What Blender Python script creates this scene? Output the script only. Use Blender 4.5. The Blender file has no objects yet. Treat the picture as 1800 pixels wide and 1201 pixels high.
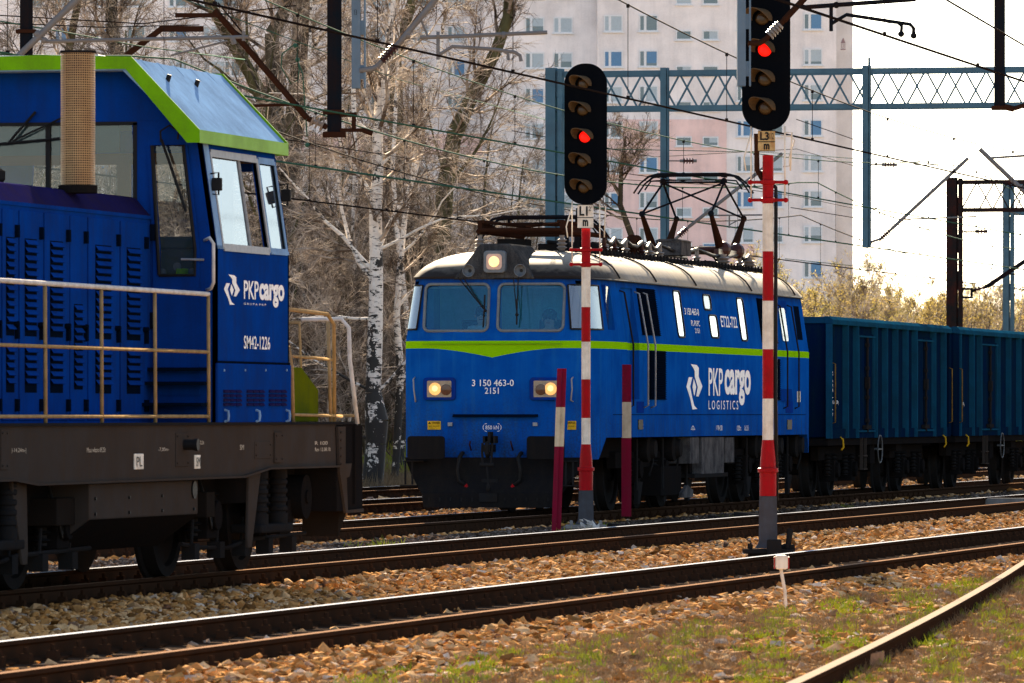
import bpy, bmesh, math, random
import numpy as np
from mathutils import Vector, Matrix, Quaternion

# ---------------------------------------------------------------- camera, sky, sun, exposure
SC = bpy.context.scene
COL = SC.collection
F_PX = 12200.0            # focal length in photo pixels (photo 1800 wide)
HOR = 729.0               # horizon row
ALPHA = math.radians(12.3)
CA, SA = math.cos(ALPHA), math.sin(ALPHA)
EYE = 1.4
cam_d = bpy.data.cameras.new('camera'); cam = bpy.data.objects.new('camera', cam_d); COL.objects.link(cam)
cam_d.sensor_width = 36.0; cam_d.lens = F_PX * 36.0 / 1800.0
cam_d.shift_y = (HOR - 600.5) / 1800.0
cam_d.clip_start = 1.0; cam_d.clip_end = 4000.0
cam.location = (0, 0, EYE)
cam.rotation_euler = (math.pi / 2, 0, ALPHA)       # world: X = across the tracks, Y = along the tracks
cam_d.dof.use_dof = True; cam_d.dof.focus_distance = 96.0; cam_d.dof.aperture_fstop = 16.0
SC.camera = cam

SUN_EL, SUN_AZ = math.radians(22.0), math.radians(-14.0)   # azimuth from +Y, positive towards +X
sun_dir = Vector((math.sin(SUN_AZ) * math.cos(SUN_EL), math.cos(SUN_AZ) * math.cos(SUN_EL), math.sin(SUN_EL)))
world = bpy.data.worlds.new('World'); SC.world = world; world.use_nodes = True
wn = world.node_tree.nodes; wl = world.node_tree.links; wn.clear()
sky = wn.new('ShaderNodeTexSky'); sky.sky_type = 'NISHITA'; sky.sun_disc = False
sky.sun_elevation = SUN_EL; sky.sun_rotation = SUN_AZ
sky.air_density = 1.0; sky.dust_density = 0.4; sky.ozone_density = 2.5
hs = wn.new('ShaderNodeHueSaturation'); hs.inputs['Saturation'].default_value = 0.72; wl.new(sky.outputs[0], hs.inputs['Color'])
bg = wn.new('ShaderNodeBackground'); bg.inputs[1].default_value = 0.05
wo = wn.new('ShaderNodeOutputWorld'); wl.new(hs.outputs[0], bg.inputs[0]); wl.new(bg.outputs[0], wo.inputs[0])
sun_d = bpy.data.lights.new('sun', 'SUN'); sun = bpy.data.objects.new('sun', sun_d); COL.objects.link(sun)
sun_d.energy = 5.0; sun_d.angle = math.radians(0.5); sun_d.color = (1.0, 0.80, 0.56)
sun.rotation_euler = (-sun_dir).to_track_quat('-Z', 'Y').to_euler()
sun.location = (0, 40, 60)
SC.view_settings.view_transform = 'Standard'; SC.view_settings.look = 'None'
SC.view_settings.exposure = 2.5; SC.view_settings.gamma = 1.0
SC.cycles.use_adaptive_sampling = True
SC.cycles.max_bounces = 6; SC.cycles.diffuse_bounces = 2; SC.cycles.glossy_bounces = 3
SC.cycles.transparent_max_bounces = 16; SC.cycles.transmission_bounces = 4
SC.cycles.use_denoising = True
SC.cycles.sample_clamp_indirect = 4.0

def proj(e, u, z):
    X = e * CA + u * SA; Y = -e * SA + u * CA
    return 900 + F_PX * X / Y, HOR - F_PX * (z - EYE) / Y
def at(px, py, Y):
    X = (px - 900) * Y / F_PX
    return Vector((X * CA - Y * SA, X * SA + Y * CA, EYE + (HOR - py) * Y / F_PX))
def u_on(e, px):
    k = (px - 900) / F_PX
    return e * (CA + k * SA) / (k * CA - SA)
def e_on(u, px):
    k = (px - 900) / F_PX
    return u * (k * CA - SA) / (CA + k * SA)
def z_on(e, u, py):
    return EYE + (HOR - py) * (-e * SA + u * CA) / F_PX

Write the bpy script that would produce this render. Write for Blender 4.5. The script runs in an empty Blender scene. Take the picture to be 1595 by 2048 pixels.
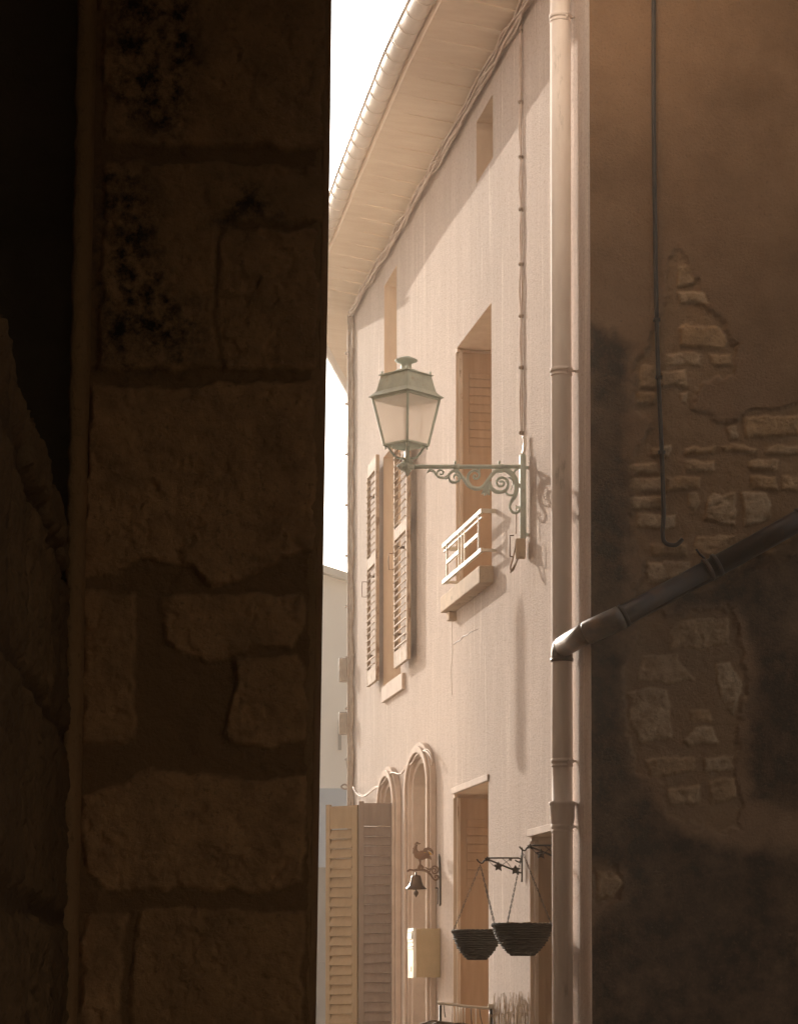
import bpy, math, random
import numpy as np
from mathutils import Vector
R = math.radians
random.seed(7)
sc = bpy.context.scene
C = sc.collection

# ---------------------------------------------------------------- camera, sky, sun, exposure
EYE = Vector((0, 0, 1.6)); FPX = 4750.0; PITCH = R(2.0); YC = 1950 - FPX * math.tan(PITCH)
cam_d = bpy.data.cameras.new('camera'); cam = bpy.data.objects.new('camera', cam_d); C.objects.link(cam)
cam.location = EYE; cam.rotation_euler = (R(90) + PITCH, 0, 0)
cam_d.sensor_fit = 'VERTICAL'; cam_d.sensor_height = 24; cam_d.lens = FPX / 2048 * 24; cam_d.shift_y = (YC - 1024) / 2048
cam_d.clip_start = 0.05; cam_d.clip_end = 3000
sc.camera = cam

SUN = Vector((1.716, -4.065, -1.40)).normalized()          # the way the light travels
w = bpy.data.worlds.new('World'); sc.world = w; w.use_nodes = True
nt = w.node_tree; nt.nodes.clear()
sky = nt.nodes.new('ShaderNodeTexSky'); sky.sky_type = 'NISHITA'; sky.sun_disc = False
sky.sun_elevation = math.asin(-SUN.z); sky.sun_rotation = math.atan2(-SUN.x, -SUN.y)
sky.dust_density = 4.0; sky.air_density = 1.2; sky.ozone_density = 0.6
hs = nt.nodes.new('ShaderNodeHueSaturation'); hs.inputs['Saturation'].default_value = 0.3
bg = nt.nodes.new('ShaderNodeBackground'); bg.inputs['Strength'].default_value = 0.15
wo = nt.nodes.new('ShaderNodeOutputWorld')
nt.links.new(sky.outputs[0], hs.inputs['Color']); nt.links.new(hs.outputs[0], bg.inputs[0]); nt.links.new(bg.outputs[0], wo.inputs[0])
sun_d = bpy.data.lights.new('sun', 'SUN'); sun_d.energy = 3.45; sun_d.angle = R(0.4); sun_d.color = (1.0, 0.90, 0.78)
sun = bpy.data.objects.new('sun', sun_d); C.objects.link(sun)
sun.rotation_euler = SUN.to_track_quat('-Z', 'Y').to_euler()
sun.location = (-20, 45, 20)
sc.view_settings.view_transform = 'Standard'; sc.view_settings.look = 'None'
sc.view_settings.exposure = 0.42; sc.view_settings.gamma = 1.0
sc.cycles.max_bounces = 10; sc.cycles.diffuse_bounces = 7; sc.cycles.volume_bounces = 1
sc.cycles.use_denoising = True
sc.cycles.volume_step_rate = 4.0

# ---------------------------------------------------------------- picture -> place
def ray(px, py):
    u = (px - 797.5) / FPX; v = (YC - py) / FPX
    return Vector((u, math.cos(PITCH) - v * math.sin(PITCH), math.sin(PITCH) + v * math.cos(PITCH)))
def pix(px, py, Y):
    r = ray(px, py); return EYE + r * (Y / r.y)
B0 = Vector((0.829, 15.8, 0)); DW = Vector((-0.1735, 0.9848, 0)).normalized(); NW = Vector((-DW.y, DW.x, 0))
def tz(px, py, n=0.0):                                    # where a line of sight meets the long facade
    r = ray(px, py); s = (n - (EYE - B0).dot(NW)) / r.dot(NW); p = EYE + r * s
    return (p - B0).dot(DW), p.z
def F(t, n, z):                                           # facade coordinates to the world
    return Vector((B0.x + t * DW.x + n * NW.x, B0.y + t * DW.y + n * NW.y, z))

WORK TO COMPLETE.
Above are the records. Copy only the lines from the one with "Write the bpy" through the one with "C = sc.collection", exactly, with no pictures.

FULL RESPONSE.
Write the bpy script that would produce this render. Write for Blender 4.5. The script runs in an empty Blender scene. Take the picture to be 1595 by 2048 pixels.
import bpy, math, random
import numpy as np
from mathutils import Vector
R = math.radians
random.seed(7)
sc = bpy.context.scene
C = sc.collection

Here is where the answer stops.